The International Astronomical Union made two recommendations. They are that non-geostationary orbit satellites must be able to avoid direct illumination of radio telescopes and radio-quiet zones, and they need sidelobe levels low enough that their indirect illuminations of radio telescopes and radio-quiet zones don't interfere.

FCC rules require satellite operators to protect radio astronomy when operating in relevant spectrum bands. SpaceX and the National Science Foundation in 2019 announced a spectrum coordination agreement protecting NSF radio astronomy telescopes operating in the 10.6-10.7 GHz band from SpaceX satellite operations in adjacent spectrum. Asked about the adequacy of FCC radio astronomy protections, the FCC didn't comment this week.

OneWeb emailed that it has always been important for the operator to work with the astronomy community to safeguard observations and measurements. "In both cases of optical and radio astronomy we are in active conversations and taking steps to ensure we can both realize the potential of our network while protecting their work as well," it said. "For radio astronomers specifically, OneWeb has worked closely with the community and determined that it will protect the radioastronomy sites in 10.6-10.7 GHz primary allocation by not transmitting in the adjacent frequency channel when a OneWeb satellite is in the visibility of the radioastronomy receiver." It said for the 14.47-14.5 GHz radioastronomy secondary allocation, it protects radioastronomy sites "by limiting its satellite terminal emissions by agreed regulatory conditions with the concerned administration where the radio astronomy site resides.” SpaceX didn't comment.

The 10.6-10.7 GHz band represents "a tiny slice" of the spectrum radio astronomy uses, Liszt said. For the rest of the bands that radio astronomers use but aren't allocated, "the sky will be very, very bright," he said. While radio astronomy doesn't try to claim protection in bands where it doesn't have an allocation, it still needs to find usable bands and will "have to try to sneak under the radar, as it were," he said.

Berkeley's DeBoer said it's unknown if filters and coordination efforts with satellite operators to angle their beams away from particular areas where radio telescopes are located will work. He said the satellite industry has been "willing to talk, but solutions are somewhat [technically] challenging."

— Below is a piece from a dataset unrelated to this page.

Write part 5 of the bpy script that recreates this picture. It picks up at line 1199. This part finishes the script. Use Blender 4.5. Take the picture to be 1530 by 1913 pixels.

The radio astronomy discussions come as optical astronomers continue to talk with SpaceX about routes to mitigating reflectivity issues with its Starlink constellation, said Liszt. Harvard's McDowell said experiments with a nonreflective coating painted on Starlink satellites caused overheating problems with the satellites, so SpaceX for the past 12 months has been launching satellites with visors that shade shinier parts like antennas. The company also is modifying orientations, pointing satellites in different directions during parts of the mission such as orbit raising to make them fainter. McDowell said those steps have generally made the satellites invisible to the naked eye, and problems with astronomy observation images are lessened, "not solved."

McDowell said optical astronomy is "less totally hosed in the near term than we thought we might be" but big longer-term worries remain, such as China's planned GW constellation of thousands of LEO satellites. “Ultimately, this issue needs to be regulated in some way” to account for company and astronomy needs, McDowell said. “If you are going to change the night sky for everyone in the world, that is something that needs to be discussed at the international governance level.”